First, color the board with black and white like a chessboard, so the corners are black. All the even numbers must go in a single color. This can be verified by case checking again: if a white square is occupied (by an even number), there are three black squares that cannot be occupied; if two white squares are occupied, there are at least four black squares that cannot be occupied; if three white squares are occupied, all black squares cannot be occupied.

Case 1 : All even numbers go to white squares.

This case is much simpler. There are $4!$ ways to permute the even numbers. No matter how they are permuted, the three squares next to the 6 can only have the numbers 1, 5, 7 (the 3 and 9 cannot be adjacent to them); there are $3!$ ways to permute them. The 3 and 9 are for the other two squares, with $2!$ ways to permute. In total, there are $4! \cdot 3! \cdot 2! = 288$ ways here.

Case 2 : All even numbers go to black squares.

This case has two more subcases, depending on whether the center square is an even number or not.

Case 2.1 : The center square is not an even number.

There are $4!$ ways to permute the even numbers to the corners. In any case, the two squares next to the 6 cannot be filled with 3 or 9 (adjacent and not coprime to 6), and the center cannot be either (adjacent to all the remaining empty squares, and hence the other of 3 and 9, and not coprime with that other number). There are thus $2!$ ways to permute the 3 and 9, and $3!$ ways for the 1, 5, 7 in the remaining spots. In total, this is $4! \cdot 2! \cdot 3! = 288$ ways.

(Diagram: Squares marked x below cannot be 3 or 9.)

1
2
3

6 x E
x x O
E O E

Case 2.2 : The center square is an even number.

The center square cannot be 6, as it's adjacent to four of the five remaining empty squares. So the 6 is on a corner. After that, this is, again, divided into two cases, depending on the location of 6 and the empty corner (the corner with an odd number):

1
2
3

6 O E | E O E
O E O | O E O
E O O | 6 O O

Case 2.2.1 : 6 is across the empty corner.

There are $4$ ways to select the position of the empty corner; this uniquely determines the position of the 6. There are $3!$ ways to permute the even numbers. Now, similar to above, the positions of 3 and 9 are also fixed; there are $2!$ ways to put them, and $3!$ for the 1, 5, 7, for a total of $4 \cdot 3! \cdot 2! \cdot 3! = 288$ .

3 and 9 cannot be on the squares marked x below.

1
2
3

6 x E
x E O
E O x

Case 2.2.2 : 6 is not across the empty corner.
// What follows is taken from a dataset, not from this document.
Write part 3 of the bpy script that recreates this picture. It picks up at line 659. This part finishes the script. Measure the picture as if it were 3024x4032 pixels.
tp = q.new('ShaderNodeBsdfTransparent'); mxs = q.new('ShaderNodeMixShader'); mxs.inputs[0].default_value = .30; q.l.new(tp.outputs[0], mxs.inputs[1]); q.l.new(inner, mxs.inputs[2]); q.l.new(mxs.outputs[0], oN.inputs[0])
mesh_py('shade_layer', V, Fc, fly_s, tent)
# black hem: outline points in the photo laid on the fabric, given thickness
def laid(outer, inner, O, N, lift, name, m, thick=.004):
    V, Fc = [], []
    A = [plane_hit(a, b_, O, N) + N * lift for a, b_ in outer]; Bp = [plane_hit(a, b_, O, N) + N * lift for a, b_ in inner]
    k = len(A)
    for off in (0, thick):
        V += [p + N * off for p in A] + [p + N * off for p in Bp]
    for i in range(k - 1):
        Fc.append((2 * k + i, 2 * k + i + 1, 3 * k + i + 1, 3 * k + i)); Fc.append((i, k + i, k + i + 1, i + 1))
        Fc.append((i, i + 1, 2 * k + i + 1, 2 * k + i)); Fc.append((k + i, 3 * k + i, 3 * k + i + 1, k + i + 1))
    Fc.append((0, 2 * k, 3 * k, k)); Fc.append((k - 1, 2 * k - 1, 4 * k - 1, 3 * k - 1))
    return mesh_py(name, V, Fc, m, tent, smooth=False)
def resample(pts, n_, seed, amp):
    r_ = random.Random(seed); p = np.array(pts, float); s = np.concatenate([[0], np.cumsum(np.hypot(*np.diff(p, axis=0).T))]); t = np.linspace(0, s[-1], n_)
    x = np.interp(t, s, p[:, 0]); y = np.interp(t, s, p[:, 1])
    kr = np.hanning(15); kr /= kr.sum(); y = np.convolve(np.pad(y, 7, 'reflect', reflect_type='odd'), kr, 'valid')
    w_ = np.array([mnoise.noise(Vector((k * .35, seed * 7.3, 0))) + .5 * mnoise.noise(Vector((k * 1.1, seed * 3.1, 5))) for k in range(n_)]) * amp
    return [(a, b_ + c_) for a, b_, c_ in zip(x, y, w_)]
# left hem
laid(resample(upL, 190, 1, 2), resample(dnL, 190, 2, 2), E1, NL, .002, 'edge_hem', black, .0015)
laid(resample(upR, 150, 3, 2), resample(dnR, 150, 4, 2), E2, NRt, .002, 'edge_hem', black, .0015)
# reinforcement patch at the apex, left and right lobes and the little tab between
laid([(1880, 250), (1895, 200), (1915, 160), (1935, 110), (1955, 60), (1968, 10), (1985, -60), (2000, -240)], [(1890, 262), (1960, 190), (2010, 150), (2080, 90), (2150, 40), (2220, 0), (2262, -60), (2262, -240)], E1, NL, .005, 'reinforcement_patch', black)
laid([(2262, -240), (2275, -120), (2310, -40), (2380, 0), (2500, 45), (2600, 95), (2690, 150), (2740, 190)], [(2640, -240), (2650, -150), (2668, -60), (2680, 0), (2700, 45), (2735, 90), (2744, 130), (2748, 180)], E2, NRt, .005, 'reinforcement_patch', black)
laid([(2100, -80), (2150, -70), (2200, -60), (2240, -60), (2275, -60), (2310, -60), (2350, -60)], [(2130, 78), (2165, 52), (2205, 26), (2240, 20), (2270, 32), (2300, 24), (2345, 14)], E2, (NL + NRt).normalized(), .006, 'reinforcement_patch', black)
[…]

There are $4$ ways to select the position of the empty corner, and $2$ ways to select the position of the 6. There are $3!$ ways to select the other even numbers. This time, there are two possibilities for the positions of 3 and 9. The top O below is 3 or 9, and one of the remaining two O's is also 3 or 9, but either one works. That's a total of $2$ ways to choose the positions, and $2!$ ways to permute 3 and 9. There are $3!$ more ways for the 1, 5, 7, for a total of $4 \cdot 2 \cdot 3! \cdot 2 \cdot 2! \cdot 3! = 1152$ ways.

1
2
3

E O E
x E O
6 x O

Totaling everything, we have $288 + 288 + 288 + 1152 = \boxed{2016}$ ways.